The Irish stock market continued to edge ahead in thin trading and shook off the early weakness on Wall Street to close another half per cent higher.
Profit-taking took the market off its best levels after the ISEQ reached 4287, but dealers said that the market's tone was positive with speculation on interest rate cuts the main spur.
The main corporate news was the third-quarter results and $16 million (£10.5 million) investment in Ethical Holdings by Elan. The Elan figures were bang in line with expectations, but Warburg Dillion Read has still trimmed its forecasts for the next three years to reflect expected filing and approval delays for a number of key products. Warburg is now forecasting 1999 earnings per share of $2.41 (down from $2.45), $3.05 in 2000 (down from $3.24) and $3.82 in 2001 (down from $3.96). Warburg has, however, repeated its strong buy rating for Elan shares which were trading almost $1 higher last night on $671/2. In Dublin, Elan put on £3.10 to £45.10.

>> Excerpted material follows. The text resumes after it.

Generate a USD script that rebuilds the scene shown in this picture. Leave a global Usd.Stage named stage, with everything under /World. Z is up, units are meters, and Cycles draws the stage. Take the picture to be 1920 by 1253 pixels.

Among the financial shares, First Active continued to motor ahead
and added another 4p to a 322p post-flotation high. Other financials were mixed with AIB 7p easier on 950p while Bank of Ireland gained 5p to £12.10. Anglo Irish was 2p higher on 160p, Irish Life was up 1p on 540p, while Irish Permanent drifted 2p to 900p.
Smurfit continued to be the busiest of the industrial shares and dealt as high as 112p before closing fractionally easier on the day on 1101/2p. The share has been given a boost by a detailed Goodbody report which suggests that the shares have been heavily oversold.
Smurfit's fall in recent months has been far greater than the sector average, and this suggests that the main reason for the fall is unique to Smurfit - doubts over the merger between JS Corp and Stone Container. For better or worse, the merger is effectively a done deal on the original terms and at some stage the market will have to put greater emphasis on the prospects for the merged company and not the terms of the deal, however disadvantageous they might be to Smurfit and advantageous to Stone.
CRH was almost 3p down on 889p, DCC lost 10p to 37 0p, while Fyffes was 5p easier on 115p as it emerged that the banana wars between the EU and the US may erupt once again with the Americans accusing the EU of breaking the WTO settlement of the quotas dispute. Dragon Oil was unchanged on 22p as it emerged that Capital Group sold 250,000 shares on Wednesday at 20p sterling, taking its stake down to 1.78 per cent.
Tullow was 7p higher on 85p in thin trading amid reports that an announcement of its long-delayed Bangladesh licences may be made on Monday. At 85p the shares have fully recovered from the recent panic selling and should push ahead if the licences are confirmed.
Ovoca Gold was 6p higher at 18p on positive comments at its annual meeting about its exploration programme.